Paul Chaney of Radiant Marketing has a nice post this morning on the importance of building Web sites to be found on the search engines and why blogs, by the very nature in which they are designed (software & site architecture) perform so well on the search engines.

Paul begins by referencing Shari Thurow’s article on, How Not to Work With an SEO/SEM Firm. She had done some interviews with other search engine optimization (SEO) experts about their biggest complaints when dealing with clients who had existing Web sites.

In order for us to optimize a site, the site has to change: copywriting (and not just the meta-tag descriptions), information architecture, page layout, link development, you name it. The prospect’s site must change in order for the prospect’s site to receive increased ‘natural’ search engine traffic.

Most Web developers don’t understand how to make a site search-engine friendly or how to make a site search friendly.

It doesn’t matter how many awards your Web design/development firm won, or how many big-brand clients they have…What matters is that their prospects can find their products on their site and take desired actions, not go ‘Ooh! Aaah! Look at the pretty Web site.’

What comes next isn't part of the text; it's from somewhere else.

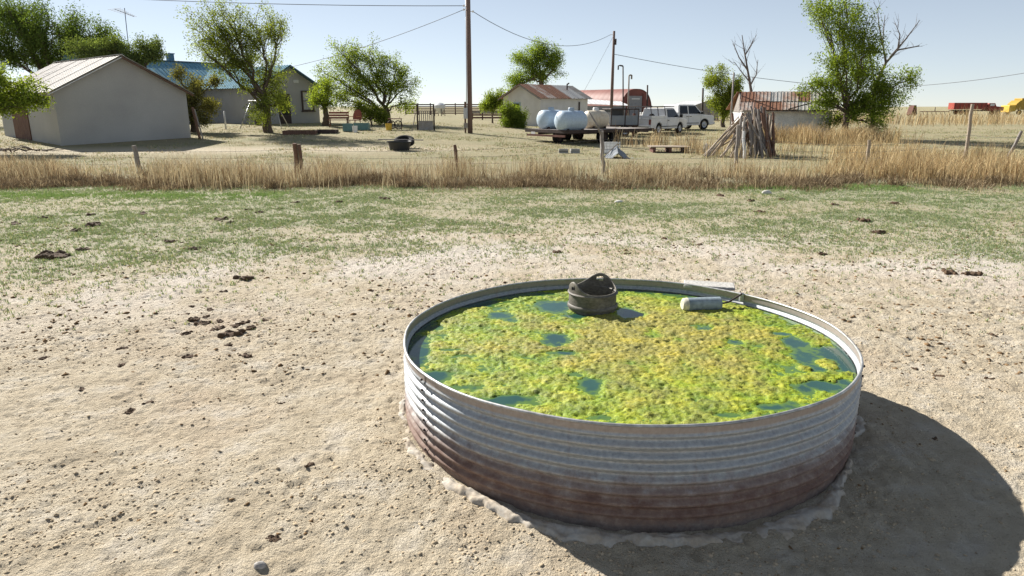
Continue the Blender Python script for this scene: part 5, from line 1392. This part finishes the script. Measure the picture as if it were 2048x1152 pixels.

Paul went on to make some excellent points in response to Thurow’s comments:

  • By their very nature blogs are optimized to garner ‘natural’ search engine traffic. Blogs are copywriting. Their page layout, link development, architecture are all well-suited to search engines.
  • Because most web developers don’t take SEO into consideration when designing a site, it behooves companies to find other ways to get those highly-coveted first page rankings.
  • Content has been, is now, and always will be KING on the internet.
  • I’m not trying to sound condescending, pompous or arrogant, but no matter how fancy your expensive website is, or how beautiful and mind-boggling its flash animation, people come to most websites for one reason, to gather information. They want their questions answered, their informational itch scratched.
  • Search engines don’t give a tinker’s you-know-what for all the graphics or animations you have. They look for content. Content in the meta tags, content in title tags, and content in the body copy of your site. Blogs were built with all of that firmly in mind.

Paul, I hate to repeat everything you say but you nail it for people trying to decide between blogs and Web sites for getting high search engine rankings:

…[A] well-written, routinely-updated, keyword-oriented blog will go a long way in getting you the kinds of search engine attention your business needs, and do so more cost-effectively than any other means, inlcuding that expensive website. If search engine traffic is important to your business, and it should be, you cannot afford to overlook the SEO power of blogs.

I may be creating a competitor here but if you’re looking for good counsel on marketing blogs, Paul Chaney from Tupelo, Mississippi is a rising star. He gets it. Plus he was one of the few people who did not think I was nuts when I said a year plus ago I was going to start a company doing professional marketing blogs for law firms.